-- WHAT YOU SHOULD DO --
Only the lines from the one containing "Model this scene" through the one containing "cam_d.clip_end = 500" are to be copied, exactly and with both ends kept.

____

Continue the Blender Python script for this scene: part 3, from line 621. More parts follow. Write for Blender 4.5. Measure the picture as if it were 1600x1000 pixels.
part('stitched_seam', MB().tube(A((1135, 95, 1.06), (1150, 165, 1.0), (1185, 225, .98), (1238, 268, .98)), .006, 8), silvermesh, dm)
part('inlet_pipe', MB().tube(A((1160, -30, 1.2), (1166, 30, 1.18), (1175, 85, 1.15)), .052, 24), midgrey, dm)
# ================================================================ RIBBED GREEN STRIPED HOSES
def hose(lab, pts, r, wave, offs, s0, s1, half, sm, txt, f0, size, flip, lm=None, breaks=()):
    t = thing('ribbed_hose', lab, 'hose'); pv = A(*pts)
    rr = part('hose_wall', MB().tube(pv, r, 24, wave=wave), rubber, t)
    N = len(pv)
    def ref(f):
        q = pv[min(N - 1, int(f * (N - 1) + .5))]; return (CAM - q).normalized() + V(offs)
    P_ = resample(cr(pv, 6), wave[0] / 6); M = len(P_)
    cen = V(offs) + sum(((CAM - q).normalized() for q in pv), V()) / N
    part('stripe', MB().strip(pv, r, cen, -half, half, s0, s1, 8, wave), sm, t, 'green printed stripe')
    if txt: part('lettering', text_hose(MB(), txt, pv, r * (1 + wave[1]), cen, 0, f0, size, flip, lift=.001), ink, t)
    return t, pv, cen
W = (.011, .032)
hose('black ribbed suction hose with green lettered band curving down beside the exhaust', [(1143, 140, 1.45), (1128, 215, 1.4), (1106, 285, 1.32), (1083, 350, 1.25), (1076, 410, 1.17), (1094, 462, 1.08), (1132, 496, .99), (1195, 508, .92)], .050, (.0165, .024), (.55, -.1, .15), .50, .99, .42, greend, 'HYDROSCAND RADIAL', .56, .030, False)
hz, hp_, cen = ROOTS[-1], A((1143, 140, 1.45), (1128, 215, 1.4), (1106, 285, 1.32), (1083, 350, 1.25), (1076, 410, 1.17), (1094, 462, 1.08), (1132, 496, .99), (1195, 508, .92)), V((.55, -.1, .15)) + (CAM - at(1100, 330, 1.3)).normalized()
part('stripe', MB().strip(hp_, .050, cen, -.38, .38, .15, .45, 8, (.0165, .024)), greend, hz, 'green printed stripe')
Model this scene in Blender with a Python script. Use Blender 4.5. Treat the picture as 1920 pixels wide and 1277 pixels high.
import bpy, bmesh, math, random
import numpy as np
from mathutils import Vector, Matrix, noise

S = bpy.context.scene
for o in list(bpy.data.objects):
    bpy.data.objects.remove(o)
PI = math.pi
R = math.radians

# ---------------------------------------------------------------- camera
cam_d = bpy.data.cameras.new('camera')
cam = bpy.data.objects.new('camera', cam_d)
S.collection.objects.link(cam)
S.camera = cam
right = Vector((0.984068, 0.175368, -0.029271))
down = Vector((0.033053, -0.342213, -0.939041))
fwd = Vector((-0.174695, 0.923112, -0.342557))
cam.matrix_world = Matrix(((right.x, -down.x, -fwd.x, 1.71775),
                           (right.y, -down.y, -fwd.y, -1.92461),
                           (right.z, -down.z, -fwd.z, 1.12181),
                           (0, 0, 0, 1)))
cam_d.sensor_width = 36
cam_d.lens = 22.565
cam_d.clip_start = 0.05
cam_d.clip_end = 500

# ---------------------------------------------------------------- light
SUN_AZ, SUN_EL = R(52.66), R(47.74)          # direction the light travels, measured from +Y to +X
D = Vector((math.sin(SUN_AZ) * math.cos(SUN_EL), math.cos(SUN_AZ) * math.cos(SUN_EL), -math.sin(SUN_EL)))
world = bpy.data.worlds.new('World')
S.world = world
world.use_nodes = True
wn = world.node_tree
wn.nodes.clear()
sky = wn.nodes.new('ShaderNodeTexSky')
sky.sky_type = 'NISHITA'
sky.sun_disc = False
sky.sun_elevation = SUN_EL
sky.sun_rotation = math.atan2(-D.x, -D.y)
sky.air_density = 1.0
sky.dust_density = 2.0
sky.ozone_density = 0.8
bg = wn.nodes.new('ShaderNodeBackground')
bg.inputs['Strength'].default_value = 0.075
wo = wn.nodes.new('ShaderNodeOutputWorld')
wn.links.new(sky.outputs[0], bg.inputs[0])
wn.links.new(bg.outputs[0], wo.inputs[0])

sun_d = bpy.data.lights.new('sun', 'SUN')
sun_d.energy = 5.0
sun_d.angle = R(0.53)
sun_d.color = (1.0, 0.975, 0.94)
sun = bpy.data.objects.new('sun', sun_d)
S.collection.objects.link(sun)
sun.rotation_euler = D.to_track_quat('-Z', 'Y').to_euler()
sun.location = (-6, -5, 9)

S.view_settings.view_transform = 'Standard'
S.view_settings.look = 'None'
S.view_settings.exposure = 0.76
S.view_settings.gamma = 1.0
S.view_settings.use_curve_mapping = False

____

-- ANSWER FOR THE TASK --
Model this scene in Blender with a Python script. Use Blender 4.5. Treat the picture as 1920 pixels wide and 1277 pixels high.
import bpy, bmesh, math, random
import numpy as np
from mathutils import Vector, Matrix, noise

S = bpy.context.scene
for o in list(bpy.data.objects):
    bpy.data.objects.remove(o)
PI = math.pi
R = math.radians

# ---------------------------------------------------------------- camera
cam_d = bpy.data.cameras.new('camera')
cam = bpy.data.objects.new('camera', cam_d)
S.collection.objects.link(cam)
S.camera = cam
right = Vector((0.984068, 0.175368, -0.029271))
down = Vector((0.033053, -0.342213, -0.939041))
fwd = Vector((-0.174695, 0.923112, -0.342557))
cam.matrix_world = Matrix(((right.x, -down.x, -fwd.x, 1.71775),
                           (right.y, -down.y, -fwd.y, -1.92461),
                           (right.z, -down.z, -fwd.z, 1.12181),
                           (0, 0, 0, 1)))
cam_d.sensor_width = 36
cam_d.lens = 22.565
cam_d.clip_start = 0.05
cam_d.clip_end = 500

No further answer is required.